A conservative think tank from Omaha said Wednesday that five states — Texas, Florida, Arizona, Colorado and Iowa — are Nebraska’s top economic competitors.

The Platte Institute for Economic Research said it would study those states’ public policies to see whether there are changes Nebraska could make to improve what the institute said were unfavorable trends of people and their incomes leaving the state.

Sarah Curry, policy director for institute, said Nebraska can’t duplicate Colorado’s mountains or the warmer weather of Texas, Florida and Arizona, but taxes, education, regulation and other policies also may be factors people consider when they relocate.

Iowa, for example, has a similar climate and yet attracts people from Nebraska, at least in part because of lower taxes on retirement benefits, she said.

The institute’s report, based on research from economist Russell Sobel of the Citadel in Charleston, South Carolina, cited U.S. Census figures, tax data and a study by the Heartland Institute, a Chicago-based conservative think tank.

The Heartland study said that between 1992 and 2014, people with incomes totaling $3 billion left Nebraska.

The top five states receiving that income were Texas, Florida, Arizona, Colorado and Missouri. Curry said the report listed Iowa as a top competitor rather than Missouri because the Census Bureau said 8,600 people moved from Nebraska to Iowa in 2014, the most of any state, while 3,250 moved to Missouri.

Besides Iowa and Missouri, the states and the number of Nebraskans who moved in 2014, the survey said, were led by Texas, 3,340; California, 3,140; Colorado, 2,900; Kansas, 2,640; Florida, 1,785; Arizona, 1,780; South Dakota, 1,410; and New Mexico, 1,200.

Curry said the report didn’t cite figures on people moving into the state because it is aimed at finding where Nebraskans are moving.

The institute is publishing a series of reports to identify what it says are policy barriers on taxes, education, economic policy and entrepreneurship that stand in the way of greater economic growth in Nebraska.

Separately, demographer David Drozd, research coordinator for the Center for Public Affairs Research at the University of Nebraska at Omaha, said in an interview that although climate and family ties are important in choosing where to live, taxes or other policy matters also can be reasons.

“Nebraska does not score real well, especially on treatment of military pension income and other pension income,” Drozd said. “It’s one of a handful of states that tax Social Security benefits to the full extent. We’re not necessarily real competitive for taxation, among seniors especially.”

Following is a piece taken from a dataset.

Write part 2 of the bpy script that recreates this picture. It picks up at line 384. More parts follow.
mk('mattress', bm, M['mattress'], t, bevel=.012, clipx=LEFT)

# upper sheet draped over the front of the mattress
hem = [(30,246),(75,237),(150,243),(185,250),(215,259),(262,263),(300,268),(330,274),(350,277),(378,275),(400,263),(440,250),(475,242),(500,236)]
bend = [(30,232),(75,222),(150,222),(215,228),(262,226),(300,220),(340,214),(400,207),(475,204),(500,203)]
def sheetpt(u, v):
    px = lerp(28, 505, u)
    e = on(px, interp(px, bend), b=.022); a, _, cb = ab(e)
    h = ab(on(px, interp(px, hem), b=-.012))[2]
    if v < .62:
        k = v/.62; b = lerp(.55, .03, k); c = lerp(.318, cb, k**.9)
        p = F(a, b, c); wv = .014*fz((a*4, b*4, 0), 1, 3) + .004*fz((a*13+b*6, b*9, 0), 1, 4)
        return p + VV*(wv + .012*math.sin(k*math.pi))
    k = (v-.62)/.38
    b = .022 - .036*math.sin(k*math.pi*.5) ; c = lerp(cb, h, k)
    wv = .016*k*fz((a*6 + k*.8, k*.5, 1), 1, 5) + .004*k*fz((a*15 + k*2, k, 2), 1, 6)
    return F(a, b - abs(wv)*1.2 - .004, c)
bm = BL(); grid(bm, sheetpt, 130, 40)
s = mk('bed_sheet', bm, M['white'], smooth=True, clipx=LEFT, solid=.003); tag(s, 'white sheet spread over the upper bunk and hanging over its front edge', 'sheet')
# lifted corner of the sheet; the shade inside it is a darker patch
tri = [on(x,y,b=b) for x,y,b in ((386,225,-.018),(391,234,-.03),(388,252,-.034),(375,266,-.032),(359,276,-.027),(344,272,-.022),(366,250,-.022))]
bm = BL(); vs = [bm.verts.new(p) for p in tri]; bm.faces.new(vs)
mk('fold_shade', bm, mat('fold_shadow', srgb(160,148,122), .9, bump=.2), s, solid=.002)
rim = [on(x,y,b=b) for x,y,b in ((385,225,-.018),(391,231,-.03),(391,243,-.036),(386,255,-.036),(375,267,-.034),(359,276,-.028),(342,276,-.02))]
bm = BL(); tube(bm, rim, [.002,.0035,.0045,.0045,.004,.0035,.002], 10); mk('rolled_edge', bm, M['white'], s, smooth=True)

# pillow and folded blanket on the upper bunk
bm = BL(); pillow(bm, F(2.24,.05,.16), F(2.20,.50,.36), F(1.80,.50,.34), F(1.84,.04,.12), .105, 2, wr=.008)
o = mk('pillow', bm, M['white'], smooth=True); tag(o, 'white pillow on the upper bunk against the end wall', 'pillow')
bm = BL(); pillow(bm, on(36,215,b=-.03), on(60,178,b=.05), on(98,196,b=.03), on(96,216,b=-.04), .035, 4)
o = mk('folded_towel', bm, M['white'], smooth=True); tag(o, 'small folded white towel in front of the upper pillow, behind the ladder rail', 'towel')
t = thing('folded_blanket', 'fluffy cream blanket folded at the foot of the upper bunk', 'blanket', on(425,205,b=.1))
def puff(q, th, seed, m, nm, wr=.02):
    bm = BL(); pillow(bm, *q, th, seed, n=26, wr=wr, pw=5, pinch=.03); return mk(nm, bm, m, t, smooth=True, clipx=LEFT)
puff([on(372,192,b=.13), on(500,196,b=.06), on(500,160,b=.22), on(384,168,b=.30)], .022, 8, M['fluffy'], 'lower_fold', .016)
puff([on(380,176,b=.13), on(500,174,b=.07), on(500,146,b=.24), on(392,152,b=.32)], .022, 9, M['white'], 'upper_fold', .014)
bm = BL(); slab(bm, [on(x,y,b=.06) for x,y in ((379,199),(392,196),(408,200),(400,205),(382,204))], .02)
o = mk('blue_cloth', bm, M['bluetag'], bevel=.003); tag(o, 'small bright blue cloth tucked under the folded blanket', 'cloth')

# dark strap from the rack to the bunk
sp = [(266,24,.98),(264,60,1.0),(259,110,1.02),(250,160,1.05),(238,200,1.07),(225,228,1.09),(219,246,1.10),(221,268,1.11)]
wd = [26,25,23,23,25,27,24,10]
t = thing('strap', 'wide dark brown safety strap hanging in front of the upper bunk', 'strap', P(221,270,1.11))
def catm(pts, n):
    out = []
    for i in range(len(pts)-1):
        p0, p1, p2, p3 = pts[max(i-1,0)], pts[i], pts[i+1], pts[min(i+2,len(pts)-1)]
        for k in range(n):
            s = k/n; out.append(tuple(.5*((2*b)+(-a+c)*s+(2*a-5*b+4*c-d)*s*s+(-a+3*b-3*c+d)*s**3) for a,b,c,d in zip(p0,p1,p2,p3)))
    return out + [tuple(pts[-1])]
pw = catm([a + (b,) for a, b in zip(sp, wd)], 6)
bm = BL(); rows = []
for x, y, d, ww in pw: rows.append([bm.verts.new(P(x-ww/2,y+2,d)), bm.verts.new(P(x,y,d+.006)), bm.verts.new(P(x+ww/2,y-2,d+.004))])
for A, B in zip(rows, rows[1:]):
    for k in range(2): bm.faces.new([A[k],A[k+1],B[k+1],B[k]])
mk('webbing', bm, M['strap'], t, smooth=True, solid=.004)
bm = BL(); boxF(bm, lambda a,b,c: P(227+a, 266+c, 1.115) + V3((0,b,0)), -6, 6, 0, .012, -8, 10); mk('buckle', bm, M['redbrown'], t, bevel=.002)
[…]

In 14 of the past 15 years, he said, the state had a net loss of people to both South Dakota and Wyoming, states with similar weather but no state income taxes.

“It is a factor,” Drozd said. “People do vote with their feet.”

As for the state losing income in state-to-state migration, he estimated an average net loss for Nebraska of about $156 million in each of the past three years, even though more people moved into the state than out.

That income figure doesn’t include people who don’t file income taxes, he said, such as full-time students who don’t have incomes, he said, and people who move into the state from other countries and haven’t filed U.S. tax returns.

“Migration is complex, and trying to break it down is difficult,” Drozd said. “We do know that we lose people, net, with bachelor’s degrees and more education, and those are folks that tend to have the higher incomes. There are some challenges that the state faces.”

Drozd said data from the Census Bureau show net gains in the state’s population each decade since the 1990s, the first decade since at least the 1920s that the state had a net in-migration.

Since then, Drozd said, 68,200 more people have moved into the state than out, including 14,400 between 2010 and mid-2015.

The reason is that more “international” people have come to Nebraska than “domestic” people have left, he said.

Drozd said people in two age groups are the most likely to leave the state: in their early 20s, after college or while starting careers, and at retirement age, 55-74.

People are most likely to move into the state between ages 30 and 34 — many of them returning to their native state in search of better schools, safer streets and closeness to relatives — and after age 75, often retirees coming back “home,” he said.

Curry, from the Platte Institute, said looking at the five competing states can prompt discussion about changes in policy to improve Nebraska’s economy.

She said the Tax Foundation, a Washington, D.C.-based research group, ranks Nebraska 27th in business tax climate, with Iowa 40th, Arizona 24th, Colorado 18th, Texas 10th and Florida fourth.

That means Nebraska isn’t the worst, she said, but has room to improve.

“There is something that is attracting people to leave Nebraska and causing people to move to other states,” Curry said. “They’re looking for something that obviously Nebraska doesn’t have.”